The Power of Values of Intentional Leaders

Second in a three-part series

by Brian Stinson

“Don’t confuse motion with progress.”

In his article, “The Power of Values for Aligning an Organization with Intention” Cal Stevens explained how a set of organizational core values end up guiding and accelerating the output of an organization. In contrast, organizations that do not take the time to codify their culture in the form of values and norms often struggle to achieve lasting success.

It made me think of the phrase “Just because you can, doesn’t mean you should.”   I can think of many companies that lost their way due to a focus on doing things that they could (due to ability, resources, time, budget, et al), but that they should not have. But how do we differentiate between “could” and “should”?  It is one of my firmly held beliefs that the answer to “could versus should” can consistently be derived from organizational values. Whether for-profit, or not-for-profit, ALL organizations are established to get stuff done. The key differentiator are organizations who can get sh*t done effectively at scale.  This can only happen when there is tight alignment around a core set of values and beliefs. 

What kind of a leader are you? Do you prefer to spend more of your time leading than managing? 

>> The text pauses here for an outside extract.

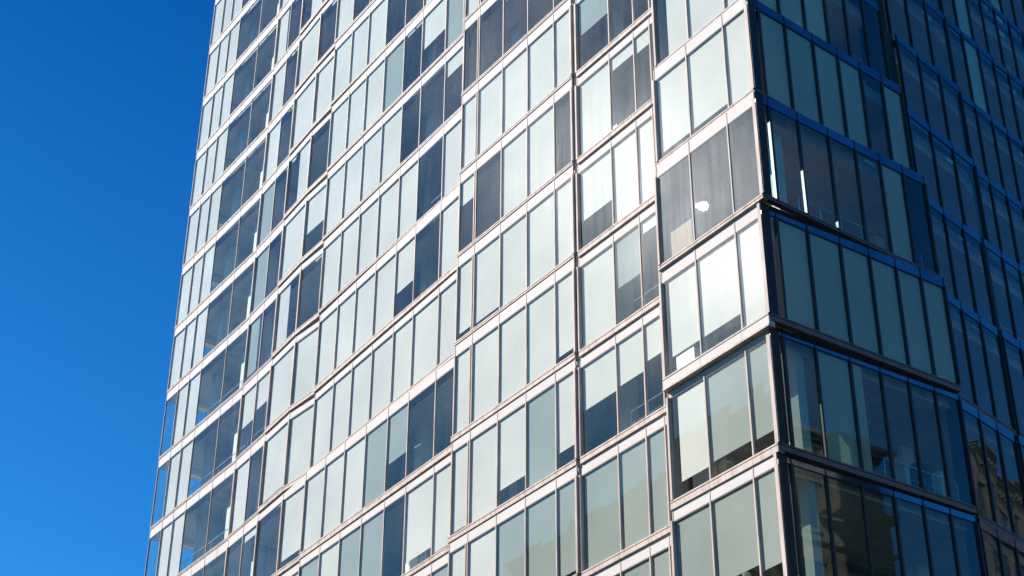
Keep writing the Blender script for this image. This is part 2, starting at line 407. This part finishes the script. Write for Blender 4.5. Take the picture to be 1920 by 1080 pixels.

If you’re still reading, then it’s likely you’re someone who thinks about success from a long-term perspective.  I suspect you either identify as a servant leader or someone who prefers to be part of an organization led by one.  You are someone with a deep understanding that while it is necessary to have smart and capable employees who can produce results, but not sufficient.  You understand that success is also dependent on consistency, cohesion, and collaboration.  This is where we begin to see the true power of values in aligning an organization.  This isn’t about processes and procedures that specify how-we-do-what-we-do, but rather, creating alignment about the core beliefs of the organization.  In fact, if every member of your organization is aligned around a core set of beliefs, then the ‘exactly how we do stuff here’ becomes less important. Interpersonal conflict begins to fade, team cohesion increases, and suddenly everybody is rowing in the same direction and with the same cadence. 

If you’re wondering “What does it take to create that kind of ‘how’ alignment for my organization?” then consider reading our article “What are organizational values and how to create them”.

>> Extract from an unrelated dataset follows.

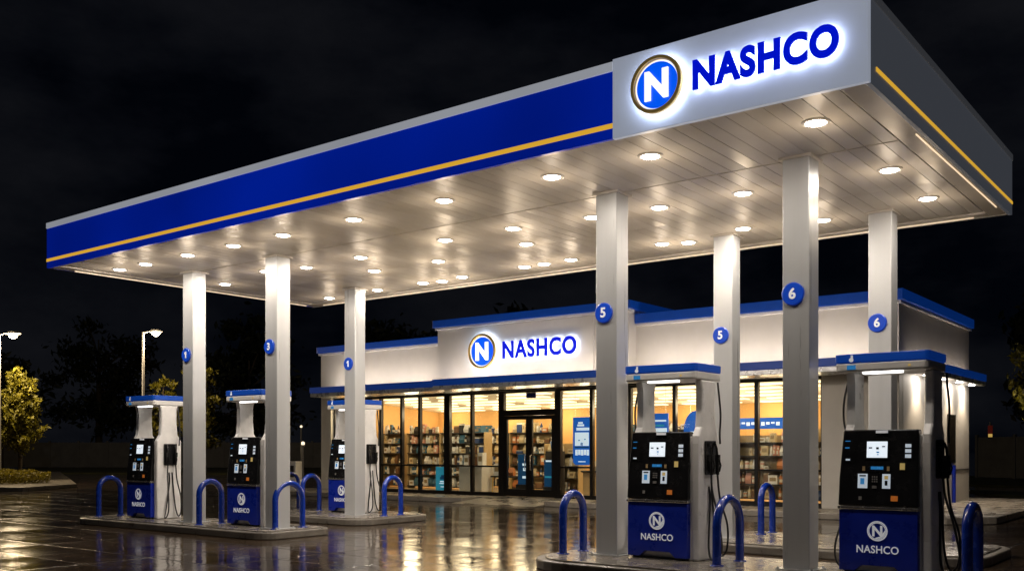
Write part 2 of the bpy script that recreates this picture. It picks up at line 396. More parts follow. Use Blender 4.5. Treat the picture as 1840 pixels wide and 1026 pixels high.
# soffit planks
sb = MB().box(CX0+.06,CX1-.06,CY0+.06,CY1-.06,5.075,5.12)
C(sb, 'soffit_backing', M['soffit_back'])
pl = MB(); x = CX0+.34; W = .205
while x < CX1-.34:
    x1 = min(x+W-.009, CX1-.34)
    for ya, yb in ((CY0+.12, 11.285), (11.32, 13.38), (13.395, CY1-.30)): pl.box(x, x1, ya, yb, 5.052, 5.07)
    x += W
C(pl, 'soffit', M['soffit'])
bd = MB()
bd.box(CX1-.30,CX1-.052,CY0+.055,CY1-.055,5.025,5.062); bd.box(CX0+.052,CX0+.30,CY0+.055,CY1-.055,5.025,5.062)
bd.box(CX0+.302,CX1-.302,CY1-.28,CY1-.055,5.025,5.062); bd.box(CX0+.302,CX1-.302,CY0+.055,CY0+.11,5.03,5.066)
C(bd, 'soffit_border', M['border'], bevel=.006)
ld = MB()
ld.box(CX1-.10,CX1-.089,CY0+1.9,CY1-.6,5.014,5.0245); C(ld, 'edge_light', M['led']); ld = MB(); ld.box(CX0+.09,CX0+.115,CY0+.5,CY1-.3,5.01,5.0245)
ld.box(CX0+.5,CX1-.5,CY1-.12,CY1-.1,5.012,5.0245)
C(ld, 'edge_light', M['led_dim'])

# emblem and lettering, standing off the panel with halo light behind
def emblem(cx, y, cz, r, par, off, glow):
    """ring, disc and letter facing -Y; par(mb, name, mat) links a sub-part"""
    ring = MB().lathe([(r*.86,.0),(r*.86,.055),(r*.9,.07),(r*.97,.07),(r,.05),(r,0),(r*.86,0)], (cx,y-off,cz), 'y', 56)
    par(ring, 'emblem_ring', M['gold'])
    par(MB().lathe([(.001,.02),(r*.80,.02),(r*.80,0)], (cx,y-off,cz), 'y', 56, 0, False), 'emblem_disc', M['disc_blue'])
    par(MB().lathe([(r*.80,.012),(r*.86,.012)], (cx,y-off,cz), 'y', 56, 0, False), 'emblem_rim', M['white_em'])
    t = text_mb('N', height=r*1.02, width=r*.92, bold=.045, depth=.02); moved(t, cx-r*.46, y-off-.022, cz-r*.51)
    par(t, 'emblem_letter', M['white_em'])
    par(MB().lathe([(.001,0),(r*.985,0)], (cx,y-off+.004,cz), 'y', 48, 0, False), 'halo_light', glow)
def lettering(x0, x1, y, zc, h, par, off, glow, bold):
    t = text_mb('NASHCO', width=x1-x0, height=h, bold=bold, depth=.022, spacing=1.11); par(moved(t, x0, y-off, zc-h/2), 'lettering', M['letter_blue'])
    e = -.004
    t = text_mb('NASHCO', width=x1-x0+2*e, height=h+2*e, bold=bold-.004, depth=.004, spacing=1.11); par(moved(t, x0-e, y-off+.008, zc-h/2-e), 'halo_light', glow)
PY = CY0-.02
emblem(-5.085, PY, 5.445, .305, sp_part, .065, M['halo'])
lettering(-4.67, -3.15, PY, 5.45, .315, sp_part, .06, M['halo'], .048)

# columns with number badges
COLS = [(-16.64,11.3,'1'),(-14.09,11.3,'3'),(-7.01,11.3,'5'),(-4.37,11.3,'6'),(-15.6,14.6,'1'),(-6.9,14.65,'5'),(-4.41,14.62,'6')]
for cx, cy, d in COLS:
    w, h = .165, .15
    c = C(MB().box(cx-w,cx+w,cy-h,cy+h,.165,5.05), 'column', M['steel'], bevel=.01)
    def cp(mb, name, m, **k): return moved(mb, 10.6,-12.5,0).build(name, m, c, **k)
    b = MB().box(cx-w-.07,cx+w+.07,cy-h-.07,cy+h+.07,.15,.164)
    for sx in (-1,1):
        for sy in (-1,1): b.lathe([(.016,.164),(.016,.185),(.001,.186)], (cx+sx*(w+.04),cy+sy*(h+.04),0), 'z', 6, 0, False)
    cp(b, 'base_plate', M['steel'])
    cp(MB().box(cx-w-.035,cx+w+.035,cy-h-.035,cy+h+.035,5.02,5.051), 'collar', M['border'])
    zb = 3.42
    badge = MB().lathe([(.001,.03),(.125,.03),(.135,.02),(.135,0)], (cx-.03,cy-h-.002,zb), 'y', 32, 0, False)
    if d == '1':
        t = MB().prism([(.03,0),(.062,0),(.062,.13),(.036,.13),(0,.1),(.0,.075),(.03,.092)], 'y', -.006, 0); t.w = .062
    else: t = text_mb(d, height=.135, bold=.03, depth=.006)
    moved(t, cx-.03-t.w/2, cy-h-.034, zb-.065)
    badge.add(t.v, t.f, 1)
    cp(badge, 'number_badge', [M['badge'], M['print_white']])

# recessed lamps
LAMPS = [(-17.46,10.2),(-16.57,10.2),(-15.21,10.19),(-13.88,10.19),(-12.56,10.18),(-10.86,10.14),(-9.03,10.14),(-7.16,10.1),(-5.73,10.09),(-3.75,10.13),
 (-3.66,12.41),(-3.66,14.14),(-5.57,12.33),(-6.85,12.32),(-6.46,14.3),(-5.27,14.51),(-7.93,12.23),(-9.32,12.08),(-9.85,13.14),(-8.03,14.54),(-7.62,14.7),
 (-10.01,14.72),(-10.65,14.76),(-11.11,14.76),(-12.75,14.86),(-10.73,12.07),(-12.04,13.35),(-13.4,14.98),(-13.87,14.9),(-15.26,14.95),(-16.95,15.07),
 (-13.67,13.3),(-12.91,12.22),(-14.44,12.26),(-17.26,12.46),(-15.38,12.05)]
ring_me = MB().lathe([(.105,-.012),(.12,-.02),(.15,-.014),(.153,0)], (0,0,0), 'z', 28).mesh('trim_ring', [M['white_paint']])
lens_me = MB().lathe([(.001,-.03),(.06,-.028),(.095,-.02),(.105,-.006)], (0,0,0), 'z', 28).mesh('lens', [M['lens']])
pt = D.lights.new('soffit_fill', 'POINT'); pt.energy = 5.6; pt.color = (1,.78,.54); pt.shadow_soft_size = .12  # unseen point light added below each lamp to brighten the soffit
for i, (x, y) in enumerate(LAMPS):
    row = 'in the row along the front fascia' if y < 11 else ('in the rear row over the inner pump islands' if y > 13.8 else 'in the middle rows between the columns')
    e = empty('canopy_light', (x,y,5.052), 'round recessed downlight glowing warm white '+row, 'light', 'downlights in the canopy soffit '+row)
    link('trim_ring', ring_me, e); link('lens', lens_me, e)
    o = D.objects.new('soffit_fill', pt); COL.objects.link(o); o.parent = e; o.location = (0,0,-.36)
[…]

“We have the best test scores in the state, but I’m bad at hiring.”

What does the payoff of this investment look like?  I’d like to offer a specific example from a past client. I was hired by a school principal to help improve her hiring practices.  When I first met her, she gave me a tour of the school.  This school had been ‘reimagined’ after years of declining enrollment and had been transformed into a Gifted Academy – designed to best meet the needs of students who were wired a little different than the general population.  This principal explained that she kept hiring highly credentialed gifted educators, but more often than not, they would leave after a year or two.  As we began to look at the culture of the school, a two key observations emerged:   First, the school was founded on a premise of “Imagine the possibility” – instead of tight adherence to standard curriculum and practices, the staff (and eventually the students) were encourage to figure out how things worked by breaking them first (metaphorically of course).  Second, each grade level had open classrooms and used team teaching.  These foundational beliefs formed the basis of their core values.  In hindsight, the principal realized she had been guilty of hiring teachers solely based on skills and experience and not for ‘fit’.  We now believe that those highly credentialed teachers who left prematurely possessed value sets aligned to adhering to standards and doing so within the confines of their own room.  Going forward, the hiring process was modified to determine ‘good enough’ skills with scrutiny of how well they fit the school (aka had values alignment). (I can continue down this path by citing awards/recognitions, standardized testing ranking in the state, as well as the expansion of the model to a second school in the district).

Granted, there was more to the success of this school than just writing down a set of values and behaviors….and I admit that the impact of establishing core values isn’t always as dramatic.  However, there is one consistent benefit of aligning the organization around a set of values:  navigating change. Today, change is not only inevitable, but it’s happening more often.  Every time an organization experiences change, there is a period of reforming/realignment.  Organizations with a strong and clear set of values are able to more quickly return to high performance.  While those without this type of ‘cultural scaffolding’ are more likely to get stuck in some sort of organizational ‘doom loop’.